If I don't hear any adverse comments, I may just go ahead and be the first "guinea pig"!

 

Ray Melton

Las Cruces, NM

1957 300C convertible  (almost ready to roll, again!)


To: finsruskw@xxxxxxxxxxxxxxx
CC: agmoon@xxxxxxxxx; chrysler300@xxxxxxxxxxxxxxx
From: Chrysler300-noreply@xxxxxxxxxxxxxxx
Date: Sun, 15 May 2016 14:06:59 -0400
Subject: Re: [Chrysler300] You Cars Tranny Fluids

 

A few years ago there was a pretty lengthy thread on our forum about which ATFs were both suitable and available for our Torqueflites. The original ATF in the cast iron Torqueflite was Type A, but that is no longer being made and offered on the market. It has been conclusively agreed that Type F works very well as a substitute for Type A, and furthermore that most other ATFs, like Dexron and Mercon, will induce disappointing (and sometimes strange) performance characteristics.

 

ATF is the fluid with the very most critical specifications of any in your car. Getting it wrong can mess up the transmission functions, and even wear it out prematurely. So yes, Go with only Type F in your Torqueflite. 

 

And your question about synthetic vs. petroleum base? You're probably not going to stress your ATF by racing or pulling a trailer anymore, but it is true that synthetic is superior to petroleum-based in many performance characteristics, and inferior in none. So you'll probably be fine using standard Type F, and you'd be finer yet using Redline  or Royal Purple synthetic Type F. 

 

Keith Boonstra

 

On Sun, May 15, 2016 at 12:16 PM, 'David Schwandt' finsruskw@xxxxxxxxxxxxxxx [Chrysler300] <Chrysler300-noreply@xxxxxxxxxxxxxxx> wrote:

 

I have no trouble finding type F at WalMart

So, why mix them at all?

While I had the drivetrain out a couple years ago, I changed the oil in the
trans and the T/C and went with type F

Noticed better shifting right away.

From: Chrysler300@xxxxxxxxxxxxxxx [mailto:Chrysler300@xxxxxxxxxxxxxxx] On
Behalf Of 'Allan' agmoon@xxxxxxxxx [Chrysler300]
Sent: Sunday, May 15, 2016 11:12 AM
To: 300 Club Listserver
Subject: [Chrysler300] You Cars Tranny Fluids

Hi all,

Don't know if this thread has already been done or not don't see anything
so... If these answers are there we apologize, please send us the archived
location(s). Thanks.

1. Is it correct that type F and Dextron are pretty much the same tranny
fluid except the Type F has a slightly higher friction coefficient? There
is no problem with mixing them?

2. We can use any of todays tranny fluids that replace dextron and or
Mercon where either was called for in the original owners manual.? We
happen to have an F with cast iron torqueflite.

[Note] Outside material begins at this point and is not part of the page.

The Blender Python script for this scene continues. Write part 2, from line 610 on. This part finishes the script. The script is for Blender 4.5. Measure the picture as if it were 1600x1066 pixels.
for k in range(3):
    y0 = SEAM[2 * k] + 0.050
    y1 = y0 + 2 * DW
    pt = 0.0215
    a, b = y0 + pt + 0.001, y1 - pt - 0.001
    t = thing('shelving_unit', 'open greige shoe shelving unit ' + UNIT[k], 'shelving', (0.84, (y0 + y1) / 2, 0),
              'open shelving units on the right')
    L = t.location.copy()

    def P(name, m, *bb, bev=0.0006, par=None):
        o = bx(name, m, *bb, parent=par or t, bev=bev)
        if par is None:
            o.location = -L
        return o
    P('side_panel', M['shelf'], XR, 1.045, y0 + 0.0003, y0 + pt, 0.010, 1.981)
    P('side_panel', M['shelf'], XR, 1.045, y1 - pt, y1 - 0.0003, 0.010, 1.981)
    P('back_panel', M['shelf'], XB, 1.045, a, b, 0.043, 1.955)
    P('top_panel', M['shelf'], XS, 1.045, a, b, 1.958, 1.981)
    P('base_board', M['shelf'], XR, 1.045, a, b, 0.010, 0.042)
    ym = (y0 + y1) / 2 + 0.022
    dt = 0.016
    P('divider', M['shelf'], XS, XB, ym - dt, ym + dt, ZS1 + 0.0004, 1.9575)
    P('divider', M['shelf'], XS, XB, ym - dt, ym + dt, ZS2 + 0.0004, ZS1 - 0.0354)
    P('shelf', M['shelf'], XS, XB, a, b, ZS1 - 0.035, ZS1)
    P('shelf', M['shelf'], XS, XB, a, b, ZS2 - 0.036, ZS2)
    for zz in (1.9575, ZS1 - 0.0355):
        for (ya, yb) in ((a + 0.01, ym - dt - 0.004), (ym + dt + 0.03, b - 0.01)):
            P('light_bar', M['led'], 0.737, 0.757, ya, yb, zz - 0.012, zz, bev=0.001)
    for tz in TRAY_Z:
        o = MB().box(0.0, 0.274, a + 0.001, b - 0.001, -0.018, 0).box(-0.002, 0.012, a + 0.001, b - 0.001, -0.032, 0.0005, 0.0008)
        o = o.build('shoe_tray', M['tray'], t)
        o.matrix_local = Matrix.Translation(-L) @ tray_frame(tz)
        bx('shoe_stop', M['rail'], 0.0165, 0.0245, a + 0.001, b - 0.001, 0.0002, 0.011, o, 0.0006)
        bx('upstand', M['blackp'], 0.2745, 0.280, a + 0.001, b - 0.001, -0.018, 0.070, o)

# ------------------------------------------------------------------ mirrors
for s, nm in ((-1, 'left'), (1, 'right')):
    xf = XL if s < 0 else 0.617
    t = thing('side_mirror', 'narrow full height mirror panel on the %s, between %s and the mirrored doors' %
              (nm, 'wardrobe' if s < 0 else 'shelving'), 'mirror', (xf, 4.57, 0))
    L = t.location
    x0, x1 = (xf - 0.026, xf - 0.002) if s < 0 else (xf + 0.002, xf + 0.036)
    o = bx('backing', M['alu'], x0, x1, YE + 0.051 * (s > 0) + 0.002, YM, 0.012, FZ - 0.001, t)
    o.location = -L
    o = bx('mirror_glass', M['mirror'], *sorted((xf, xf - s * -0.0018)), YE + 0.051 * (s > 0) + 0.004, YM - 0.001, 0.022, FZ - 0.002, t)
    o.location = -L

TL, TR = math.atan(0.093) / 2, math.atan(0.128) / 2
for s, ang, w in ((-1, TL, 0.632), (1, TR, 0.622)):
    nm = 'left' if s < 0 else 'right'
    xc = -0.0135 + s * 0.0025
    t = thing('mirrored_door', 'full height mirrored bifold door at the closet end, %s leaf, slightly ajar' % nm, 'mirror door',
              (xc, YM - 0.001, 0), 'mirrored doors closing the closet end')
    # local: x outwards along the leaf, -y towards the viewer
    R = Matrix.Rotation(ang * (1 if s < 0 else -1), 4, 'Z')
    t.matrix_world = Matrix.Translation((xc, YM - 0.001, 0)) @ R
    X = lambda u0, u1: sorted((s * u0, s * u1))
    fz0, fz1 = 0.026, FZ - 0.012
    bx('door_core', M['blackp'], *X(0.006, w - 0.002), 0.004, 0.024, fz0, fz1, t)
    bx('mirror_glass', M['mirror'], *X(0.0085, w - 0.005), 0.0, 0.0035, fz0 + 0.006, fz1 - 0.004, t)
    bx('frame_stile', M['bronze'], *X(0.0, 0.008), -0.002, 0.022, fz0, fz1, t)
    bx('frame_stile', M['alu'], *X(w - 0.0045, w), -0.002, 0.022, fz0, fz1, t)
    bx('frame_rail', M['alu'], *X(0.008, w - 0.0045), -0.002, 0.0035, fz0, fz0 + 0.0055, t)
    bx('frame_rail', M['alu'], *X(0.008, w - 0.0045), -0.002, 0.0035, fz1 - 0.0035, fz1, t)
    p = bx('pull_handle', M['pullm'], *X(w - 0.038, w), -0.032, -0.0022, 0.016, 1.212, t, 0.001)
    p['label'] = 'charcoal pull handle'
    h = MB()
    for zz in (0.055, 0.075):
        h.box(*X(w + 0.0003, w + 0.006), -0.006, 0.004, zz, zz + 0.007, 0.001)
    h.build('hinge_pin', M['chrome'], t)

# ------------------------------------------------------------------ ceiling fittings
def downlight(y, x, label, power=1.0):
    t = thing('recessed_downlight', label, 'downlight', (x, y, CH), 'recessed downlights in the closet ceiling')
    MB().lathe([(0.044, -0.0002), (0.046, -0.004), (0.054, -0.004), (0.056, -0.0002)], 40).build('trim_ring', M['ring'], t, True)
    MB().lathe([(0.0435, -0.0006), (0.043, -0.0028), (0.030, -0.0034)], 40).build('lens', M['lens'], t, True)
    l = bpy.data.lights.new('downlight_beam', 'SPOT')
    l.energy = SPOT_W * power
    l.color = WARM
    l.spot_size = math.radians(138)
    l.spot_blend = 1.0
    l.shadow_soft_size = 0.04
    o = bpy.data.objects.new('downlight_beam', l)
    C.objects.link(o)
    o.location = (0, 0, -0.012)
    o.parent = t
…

3. But what about synthetics vs. Dino tranny fluids? Should one use 100%
synthetics? Can you mix them with Dino. oil too?

4. Also today's tranny fluids, for example Valvoline Dex/Merc lists use in
certain Fords, GM and foreign cars but doesn't list Chrysler as a use for it
but they mean the newer Chryslers right?

Have a few old quarts of leftover type F from somewhere and will use them
over time to keep topping off the F's tranny if I can use them for this.

Thanks in advance for any responses. We appreciate your time and thoughts.